The bank lent €700m less for European commercial real estate in the first half of the year, compared to last year. It wrote €4.7bn in new CRE lending (down from last year's €6m), with new commitments increasing slightly while extensions declined. The bank attributed the decrease in lending to its unwillingness to compete with its peers in shaving margins to the bone and writing unprofitable business. Pre-tax profit for the half-year fell to €87m from €112m last year, down nearly 20%.
Germany made up 51% of new business, followed by the UK (18%), CEE (9%), France (8%) and the Nordic countries (3%).
The bank has now adjusted its full-year forecast for new lending sharply downwards from its original target of €12m, owing to “a continued increase in competitive pressure, very demanding credit markets, and financing requests which increasingly no longer fulfil PBB’s expectations in terms of risk vs. returns”.
The bank addresses the Brexit vote in its half-time report. “At the very least, the impending phase of uncertainty may lead to significant delays of investment and financing decisions. Persistently low interest rates extending to longer maturities, ongoing political uncertainty, and a potential recession might lead to sustained distortions to the funding markets, and, by extension, PBB’s own activities in those markets. This might result in a targeted reduction of new business volumes.”
On a call with analysts last week, pbb's CEO Andreas Arndt said his bank's ability to still maintain comparatively high levels of new business given the market headwinds was an achievement in itself. He said the reduction in new lending over the period, relative to its performance for the same period last year, was due to “very competitive offers from other banks which we decided not to match”. PBB’s new CRE lending was written with an average gross margin of 170 basis points, he said. The bank opted to “stick with our conservative risk approach... and put quality before quantity” in the pricing of new business.
Like its peer Aareal Bank, pbb Deutsche Pfandbriefbank plans to cut back on new business to protect its margins and to make a renewed approach to the US market. “The rationale for that is that the US is and remains the largest real estate market in the world. We have a lot of international clients who do business in the US. The market also provides attractive margins and it is Pfandbrief-eligible. It will be primarily syndication based and East Coast focused”, said Arndt.

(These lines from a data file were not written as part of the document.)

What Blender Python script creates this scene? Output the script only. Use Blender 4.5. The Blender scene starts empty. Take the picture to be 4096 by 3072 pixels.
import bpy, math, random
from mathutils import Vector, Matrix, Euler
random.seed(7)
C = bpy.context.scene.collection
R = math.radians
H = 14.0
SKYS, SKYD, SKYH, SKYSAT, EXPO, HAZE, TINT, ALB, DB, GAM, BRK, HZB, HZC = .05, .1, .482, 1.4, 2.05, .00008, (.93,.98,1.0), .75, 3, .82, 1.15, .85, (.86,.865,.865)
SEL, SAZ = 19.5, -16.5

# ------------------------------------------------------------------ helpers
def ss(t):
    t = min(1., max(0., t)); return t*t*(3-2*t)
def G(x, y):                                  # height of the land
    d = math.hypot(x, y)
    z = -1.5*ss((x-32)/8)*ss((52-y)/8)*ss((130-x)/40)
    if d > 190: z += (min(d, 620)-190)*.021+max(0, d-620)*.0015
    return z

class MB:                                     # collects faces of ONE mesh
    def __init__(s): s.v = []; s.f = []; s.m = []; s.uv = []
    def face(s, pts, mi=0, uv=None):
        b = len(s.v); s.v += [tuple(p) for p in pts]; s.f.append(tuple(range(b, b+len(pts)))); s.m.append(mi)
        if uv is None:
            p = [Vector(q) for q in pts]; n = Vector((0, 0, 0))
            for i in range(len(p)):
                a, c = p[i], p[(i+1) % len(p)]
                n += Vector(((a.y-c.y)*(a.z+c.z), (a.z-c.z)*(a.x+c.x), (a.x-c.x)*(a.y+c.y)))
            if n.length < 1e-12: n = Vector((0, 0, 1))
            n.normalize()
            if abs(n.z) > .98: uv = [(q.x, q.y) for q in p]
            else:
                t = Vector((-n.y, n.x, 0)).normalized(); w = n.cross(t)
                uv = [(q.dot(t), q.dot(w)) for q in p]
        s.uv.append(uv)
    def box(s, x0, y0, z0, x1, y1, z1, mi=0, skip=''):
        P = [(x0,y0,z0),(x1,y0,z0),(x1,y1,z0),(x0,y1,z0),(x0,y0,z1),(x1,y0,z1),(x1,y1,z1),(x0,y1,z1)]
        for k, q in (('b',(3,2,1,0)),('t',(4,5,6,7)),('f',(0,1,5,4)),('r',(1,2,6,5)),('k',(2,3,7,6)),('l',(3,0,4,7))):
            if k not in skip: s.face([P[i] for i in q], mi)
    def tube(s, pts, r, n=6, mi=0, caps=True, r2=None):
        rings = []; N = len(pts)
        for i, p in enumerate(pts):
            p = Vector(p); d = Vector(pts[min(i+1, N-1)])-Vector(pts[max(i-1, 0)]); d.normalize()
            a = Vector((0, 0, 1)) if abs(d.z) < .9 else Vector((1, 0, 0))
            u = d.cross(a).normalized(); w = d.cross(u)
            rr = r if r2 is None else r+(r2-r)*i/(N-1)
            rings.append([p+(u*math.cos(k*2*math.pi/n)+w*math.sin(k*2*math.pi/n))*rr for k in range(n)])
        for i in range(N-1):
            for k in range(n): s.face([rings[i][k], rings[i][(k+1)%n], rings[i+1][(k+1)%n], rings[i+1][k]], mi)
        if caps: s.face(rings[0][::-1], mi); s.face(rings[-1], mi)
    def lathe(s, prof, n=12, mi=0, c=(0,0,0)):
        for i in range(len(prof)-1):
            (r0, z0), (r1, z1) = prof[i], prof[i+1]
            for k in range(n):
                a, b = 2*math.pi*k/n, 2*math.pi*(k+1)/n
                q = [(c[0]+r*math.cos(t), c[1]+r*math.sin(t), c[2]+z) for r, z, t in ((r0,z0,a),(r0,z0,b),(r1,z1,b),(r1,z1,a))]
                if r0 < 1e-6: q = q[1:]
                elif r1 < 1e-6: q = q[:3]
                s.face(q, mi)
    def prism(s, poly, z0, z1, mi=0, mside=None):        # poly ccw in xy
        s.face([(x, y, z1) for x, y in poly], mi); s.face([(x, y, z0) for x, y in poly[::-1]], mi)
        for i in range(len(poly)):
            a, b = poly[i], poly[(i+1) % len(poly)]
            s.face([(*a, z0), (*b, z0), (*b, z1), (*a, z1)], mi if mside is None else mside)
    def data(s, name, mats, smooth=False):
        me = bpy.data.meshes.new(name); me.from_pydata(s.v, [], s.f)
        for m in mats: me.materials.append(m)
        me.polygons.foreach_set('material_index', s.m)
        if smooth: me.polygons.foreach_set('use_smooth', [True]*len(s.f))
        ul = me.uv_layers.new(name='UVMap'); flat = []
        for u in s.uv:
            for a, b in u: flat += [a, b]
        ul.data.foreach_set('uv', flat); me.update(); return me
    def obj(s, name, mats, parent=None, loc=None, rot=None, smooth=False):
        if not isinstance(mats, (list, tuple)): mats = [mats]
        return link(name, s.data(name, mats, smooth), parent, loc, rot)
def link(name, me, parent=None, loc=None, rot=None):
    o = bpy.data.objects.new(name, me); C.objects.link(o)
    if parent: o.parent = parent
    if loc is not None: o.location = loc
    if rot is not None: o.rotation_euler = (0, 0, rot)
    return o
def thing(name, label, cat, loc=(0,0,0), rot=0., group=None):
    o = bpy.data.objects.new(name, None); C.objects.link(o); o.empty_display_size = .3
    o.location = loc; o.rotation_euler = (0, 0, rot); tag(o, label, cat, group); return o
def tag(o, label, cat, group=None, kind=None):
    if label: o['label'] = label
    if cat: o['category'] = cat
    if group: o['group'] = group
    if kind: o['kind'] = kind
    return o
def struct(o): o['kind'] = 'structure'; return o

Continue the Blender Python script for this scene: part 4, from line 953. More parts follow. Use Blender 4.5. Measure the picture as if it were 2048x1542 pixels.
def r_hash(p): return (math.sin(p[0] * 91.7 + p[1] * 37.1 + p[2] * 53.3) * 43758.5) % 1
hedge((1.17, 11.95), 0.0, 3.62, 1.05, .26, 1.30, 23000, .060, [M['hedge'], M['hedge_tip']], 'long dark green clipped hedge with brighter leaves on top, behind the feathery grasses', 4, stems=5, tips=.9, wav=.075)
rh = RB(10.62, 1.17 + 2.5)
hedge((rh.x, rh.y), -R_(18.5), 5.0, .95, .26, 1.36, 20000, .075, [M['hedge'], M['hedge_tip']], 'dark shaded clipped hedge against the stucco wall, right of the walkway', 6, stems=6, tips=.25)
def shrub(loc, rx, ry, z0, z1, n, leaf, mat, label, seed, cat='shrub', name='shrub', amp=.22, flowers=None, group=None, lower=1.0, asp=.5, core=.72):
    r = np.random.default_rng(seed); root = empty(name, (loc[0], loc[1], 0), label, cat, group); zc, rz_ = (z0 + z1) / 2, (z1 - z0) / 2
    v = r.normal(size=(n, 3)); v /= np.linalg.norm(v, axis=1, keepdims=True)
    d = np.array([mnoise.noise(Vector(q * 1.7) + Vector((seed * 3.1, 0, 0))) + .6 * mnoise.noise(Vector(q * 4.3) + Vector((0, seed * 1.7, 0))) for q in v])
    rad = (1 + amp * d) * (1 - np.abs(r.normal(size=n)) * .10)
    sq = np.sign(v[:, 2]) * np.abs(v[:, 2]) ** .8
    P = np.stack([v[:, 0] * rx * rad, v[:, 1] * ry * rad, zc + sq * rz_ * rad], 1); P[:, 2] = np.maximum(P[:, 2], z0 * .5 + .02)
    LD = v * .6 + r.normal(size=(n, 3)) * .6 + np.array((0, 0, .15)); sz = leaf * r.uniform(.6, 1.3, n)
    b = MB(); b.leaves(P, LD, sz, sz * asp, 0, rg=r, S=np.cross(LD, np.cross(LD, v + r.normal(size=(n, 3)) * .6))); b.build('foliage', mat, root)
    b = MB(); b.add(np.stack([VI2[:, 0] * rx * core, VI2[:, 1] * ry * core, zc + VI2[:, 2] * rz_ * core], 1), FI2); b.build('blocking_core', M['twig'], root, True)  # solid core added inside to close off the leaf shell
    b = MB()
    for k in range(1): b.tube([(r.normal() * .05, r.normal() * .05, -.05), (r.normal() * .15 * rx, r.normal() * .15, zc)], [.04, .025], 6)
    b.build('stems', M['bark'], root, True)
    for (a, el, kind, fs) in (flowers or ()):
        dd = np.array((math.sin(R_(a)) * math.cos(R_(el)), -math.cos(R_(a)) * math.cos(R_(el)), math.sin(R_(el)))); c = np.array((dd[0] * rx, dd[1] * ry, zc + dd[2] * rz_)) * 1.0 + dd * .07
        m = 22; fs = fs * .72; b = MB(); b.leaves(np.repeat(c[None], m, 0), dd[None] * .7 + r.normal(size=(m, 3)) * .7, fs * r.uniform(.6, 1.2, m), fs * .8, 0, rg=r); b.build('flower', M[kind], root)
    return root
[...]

The bank will leverage existing networks of partner banks and international clients to ease its return to the market, focusing on New York City, Washington, D.C., and Boston, said Arndt. The total annual size of the US commercial financing market is estimated at more than €300bn, compared to Europe’s circa €200bn with gross margins (on comparable LTVs) between 170 to 280 bps in the US, compared to up to 190bps in Europe, he added.